GIVEN REQUEST -> Please find all lines in the data that hold the string "objects" and copy them.
▼▼▼
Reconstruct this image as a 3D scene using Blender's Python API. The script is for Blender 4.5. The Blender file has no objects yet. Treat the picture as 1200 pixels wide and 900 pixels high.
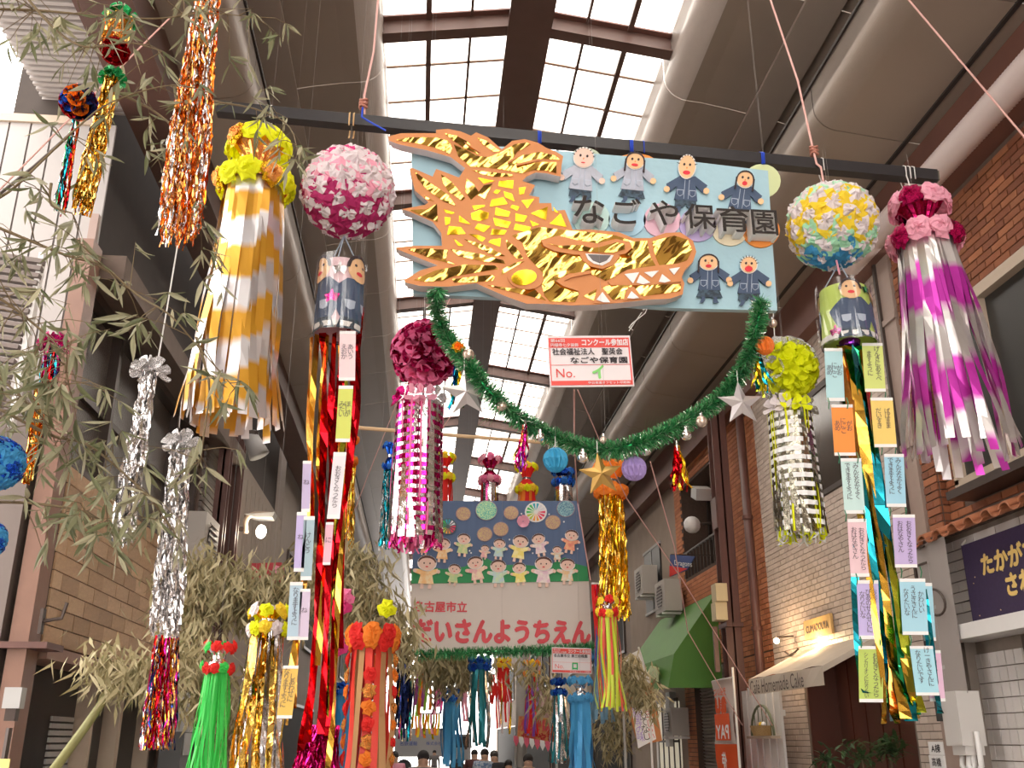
import bpy, bmesh, math, random
from mathutils import Vector, Matrix, Euler, noise
R = random.Random(7)
PI = math.pi
SC = bpy.context.scene
COL = SC.collection
# ---------------------------------------------------------------- camera
FPX = 1150.0
PITCH = math.atan(420 / FPX)
YAW = math.atan(110 / FPX * math.cos(PITCH))
CAM = Vector((0, 0, 1.6))
cd = bpy.data.cameras.new('camera'); cam = bpy.data.objects.new('camera', cd); COL.objects.link(cam)
cd.sensor_width = 36; cd.lens = FPX / 1200 * 36; cd.clip_end = 400; cd.clip_start = 0.05
cam.location = CAM; cam.rotation_euler = (PI / 2 + PITCH, 0, -YAW)
SC.camera = cam
# ---------------------------------------------------------------- world: bright overcast sky
w = bpy.data.worlds.new('overcast_sky'); SC.world = w; w.use_nodes = True
bg = w.node_tree.nodes['Background']; bg.inputs[0].default_value = (1.0, 0.95, 0.90, 1); bg.inputs[1].default_value = 5.2
SC.view_settings.view_transform = 'Standard'; SC.view_settings.look = 'None'
SC.view_settings.gamma = 1; SC.view_settings.use_curve_mapping = False
SC.view_settings.exposure = 0.28
# ---------------------------------------------------------------- pixel helpers (1200x900 frame)
Fv = Vector((math.sin(YAW) * math.cos(PITCH), math.cos(YAW) * math.cos(PITCH), math.sin(PITCH)))
Rv = Vector((math.cos(YAW), -math.sin(YAW), 0)); Uv = Rv.cross(Fv)
def ray(x, y): return Fv + Rv * ((x - 600) / FPX) + Uv * ((450 - y) / FPX)
def V(x, y, Y):
    r = ray(x, y); return CAM + r * (Y / r.y)
def VX(x, y, X):
    r = ray(x, y); return CAM + r * (X / r.x)
def mpp(x, y, Y): return Y / ray(x, y).y / FPX
def PR(p):
    d = Vector(p) - CAM; z = d.dot(Fv)
    if z < .05: return (-9999, -9999)
    return (600 + FPX * d.dot(Rv) / z, 450 - FPX * d.dot(Uv) / z)
def seen(p, m=30):
    x, y = PR(p); return -m < x < 1200 + m and -m < y < 900 + m
# ---------------------------------------------------------------- materials
MATS = {}
def mat(name, col, rough=.6, metal=0.0, var=0.0, vscale=8.0, bump=0.0, bscale=30.0, trans=0.0, emit=0.0, spec=.5, aniso=(1, 1, 1), col2=None, obj_var=0.0, bdet=3, brot=(0, 0, 0)):
    if name in MATS: return MATS[name]
    m = bpy.data.materials.new(name); m.use_nodes = True; nt = m.node_tree; N = nt.nodes; L = nt.links
    b = N['Principled BSDF']; c = (*col, 1)
    b.inputs['Base Color'].default_value = c; b.inputs['Roughness'].default_value = rough; b.inputs['Metallic'].default_value = metal
    b.inputs['Specular IOR Level'].default_value = spec
    tc = mp = None
    if var or bump or col2:
        tc = N.new('ShaderNodeTexCoord'); mp = N.new('ShaderNodeMapping'); L.new(tc.outputs['Object'], mp.inputs[0]); mp.inputs['Scale'].default_value = aniso; mp.inputs['Rotation'].default_value = brot
        if brot != (0, 0, 0): mp.vector_type = 'TEXTURE'; mp.inputs['Scale'].default_value = [1 / q for q in aniso]
    src = None
    if var or col2:
        n = N.new('ShaderNodeTexNoise'); n.inputs['Scale'].default_value = vscale; n.inputs['Detail'].default_value = 4; L.new(mp.outputs[0], n.inputs[0])
        mx = N.new('ShaderNodeMix'); mx.data_type = 'RGBA'
        if col2:
            rp = N.new('ShaderNodeMapRange'); rp.inputs[1].default_value = .4; rp.inputs[2].default_value = .6; L.new(n.outputs[0], rp.inputs[0]); L.new(rp.outputs[0], mx.inputs[0])
            mx.inputs[6].default_value = c; mx.inputs[7].default_value = (*col2, 1)
        else:
            L.new(n.outputs[0], mx.inputs[0])
            mx.inputs[6].default_value = (*[v * (1 - var) for v in col], 1); mx.inputs[7].default_value = (*[min(1, v * (1 + var)) for v in col], 1)
        src = mx.outputs[2]; L.new(src, b.inputs['Base Color'])
    if obj_var:
        oi = N.new('ShaderNodeObjectInfo'); hs = N.new('ShaderNodeHueSaturation'); mr = N.new('ShaderNodeMapRange')
        mr.inputs[3].default_value = 1 - obj_var; mr.inputs[4].default_value = 1 + obj_var
        L.new(oi.outputs['Random'], mr.inputs[0]); L.new(mr.outputs[0], hs.inputs['Value'])
        if src: L.new(src, hs.inputs['Color'])
        else: hs.inputs['Color'].default_value = c
        L.new(hs.outputs[0], b.inputs['Base Color'])
    if bump:
        n2 = N.new('ShaderNodeTexNoise'); n2.inputs['Scale'].default_value = bscale; n2.inputs['Detail'].default_value = bdet; L.new(mp.outputs[0], n2.inputs[0])
        bp = N.new('ShaderNodeBump'); bp.inputs['Strength'].default_value = bump; bp.inputs['Distance'].default_value = .02
        L.new(n2.outputs[0], bp.inputs['Height']); L.new(bp.outputs[0], b.inputs['Normal'])
    if trans:
        tr = N.new('ShaderNodeBsdfTranslucent'); tr.inputs[0].default_value = c
        if src: L.new(src, tr.inputs[0])
        ms = N.new('ShaderNodeMixShader'); ms.inputs[0].default_value = trans
        L.new(b.outputs[0], ms.inputs[1]); L.new(tr.outputs[0], ms.inputs[2]); L.new(ms.outputs[0], N['Material Output'].inputs[0])
    if emit:
        b.inputs['Emission Color'].default_value = c; b.inputs['Emission Strength'].default_value = emit
    MATS[name] = m; return m
def foil(name, col, rough=.22, bump=.6, bscale=14, trans=0): return mat(name, col, rough, 1.0, bump=bump, bscale=bscale, trans=trans)
def paper(name, col, trans=.25): return mat(name, col, .75, trans=trans)
def striped(name, c1, c2, period, m1=.8, m2=.5, sharp=.35, rough=.3):
    """printed film: colour bands that run along the strip (object z)"""
    m = bpy.data.materials.new(name); m.use_nodes = True; nt = m.node_tree; N = nt.nodes; L = nt.links; b = N['Principled BSDF']
    tc = N.new('ShaderNodeTexCoord'); sp = N.new('ShaderNodeSeparateXYZ'); L.new(tc.outputs['Object'], sp.inputs[0])
    ns = N.new('ShaderNodeTexNoise'); ns.inputs['Scale'].default_value = 5; L.new(tc.outputs['Object'], ns.inputs[0])
    oi = N.new('ShaderNodeObjectInfo')
    a = N.new('ShaderNodeMath'); a.operation = 'MULTIPLY_ADD'; L.new(ns.outputs[0], a.inputs[0]); a.inputs[1].default_value = period * .35; L.new(sp.outputs[2], a.inputs[2])
    a2 = N.new('ShaderNodeMath'); a2.operation = 'MULTIPLY_ADD'; L.new(oi.outputs['Random'], a2.inputs[0]); a2.inputs[1].default_value = period * .45; L.new(a.outputs[0], a2.inputs[2])
    s = N.new('ShaderNodeMath'); s.operation = 'MULTIPLY'; L.new(a2.outputs[0], s.inputs[0]); s.inputs[1].default_value = 2 * PI / period
    s2 = N.new('ShaderNodeMath'); s2.operation = 'SINE'; L.new(s.outputs[0], s2.inputs[0])
    mr = N.new('ShaderNodeMapRange'); mr.inputs[1].default_value = -sharp; mr.inputs[2].default_value = sharp; L.new(s2.outputs[0], mr.inputs[0])
    mx = N.new('ShaderNodeMix'); mx.data_type = 'RGBA'; mx.inputs[6].default_value = (*c1, 1); mx.inputs[7].default_value = (*c2, 1)
    L.new(mr.outputs[0], mx.inputs[0]); L.new(mx.outputs[2], b.inputs['Base Color'])
    mm = N.new('ShaderNodeMapRange'); mm.inputs[3].default_value = m1; mm.inputs[4].default_value = m2; L.new(mr.outputs[0], mm.inputs[0]); L.new(mm.outputs[0], b.inputs['Metallic'])
    b.inputs['Roughness'].default_value = rough
    return m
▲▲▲
TASK RESULT ->
Reconstruct this image as a 3D scene using Blender's Python API. The script is for Blender 4.5. The Blender file has no objects yet. Treat the picture as 1200 pixels wide and 900 pixels high.
cd = bpy.data.cameras.new('camera'); cam = bpy.data.objects.new('camera', cd); COL.objects.link(cam)